C does not place any meaning to the indices in [i][j], this just specifies how the data is allocated in memory, not how it is presented to a user. i could be rows or it could be columns, this is for the programmer to specify in their application.

However, C does allocate the right-most dimension together in memory, example:

int arr[2][3] = { {1,2,3}, {1,2,3} };

+-------+-------+-------+-------+-------+-------+
|       |       |       |       |       |       |
|   1   |   2   |   3   |   1   |   2   |   3   |
|       |       |       |       |       |       |
+-------+-------+-------+-------+-------+-------+

This means that the preferred way to iterate over this matrix is:

for(size_t i=0; i<2; i++)
  for(size_t j=0; j<3; j++)
    arr[i][j] = x;

Because this order gives the fastest memory access, as far as cache memory is concerned. But the language does not enforce this order, we can iterate with j in the outer loop and the program will work just as fine (just slower).
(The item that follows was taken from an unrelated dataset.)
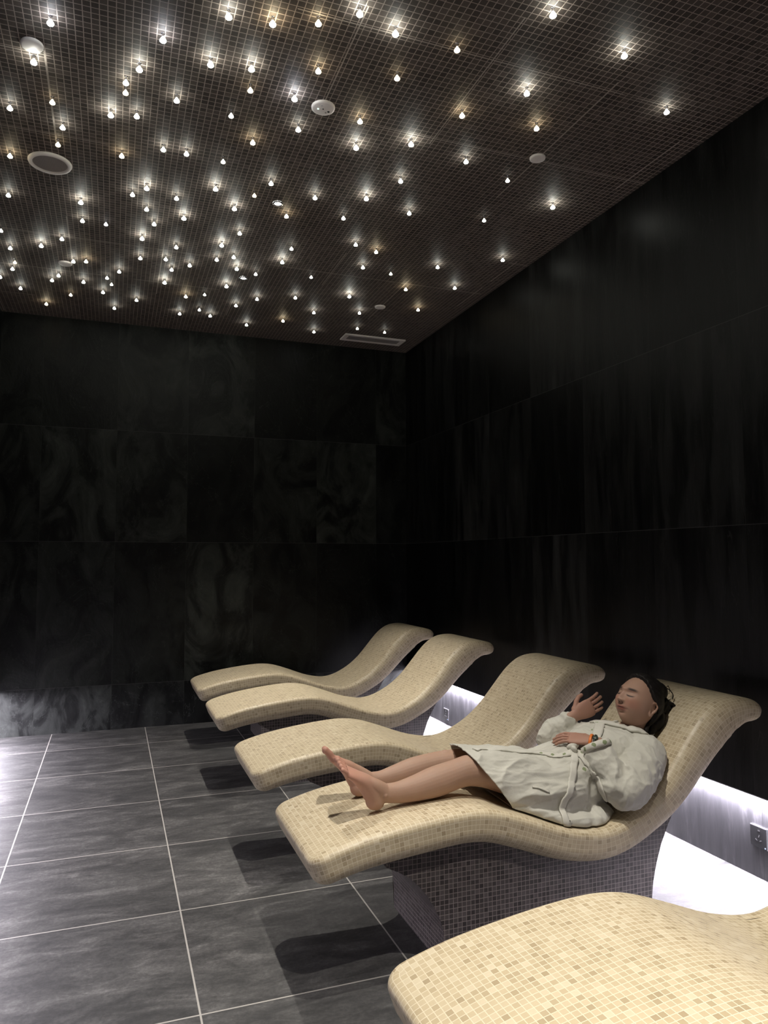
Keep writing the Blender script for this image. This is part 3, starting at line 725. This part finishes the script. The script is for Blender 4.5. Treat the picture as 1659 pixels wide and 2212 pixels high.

Nor can we tell if this matrix is supposed to be a 2x3 or a 3x2.

1
schorsch312 On

Your question is answered here.

Quote:

In summary:

The "shape" of the memory is exactly the same in C and Fortran even though language differences make it look different due to reversed array indexing.

If you don't iterate through a Fortran array in k,j,i order, you'll access memory out of order and negatively impact your cache performance.

3
Sam Roberts On

For MATLAB, the first index is the row and the second is the column. But arrays are stored internally in column-major order (very early versions of MATLAB were implemented in FORTRAN; when it was originally commercialised it was mostly converted into C, but kept that convention).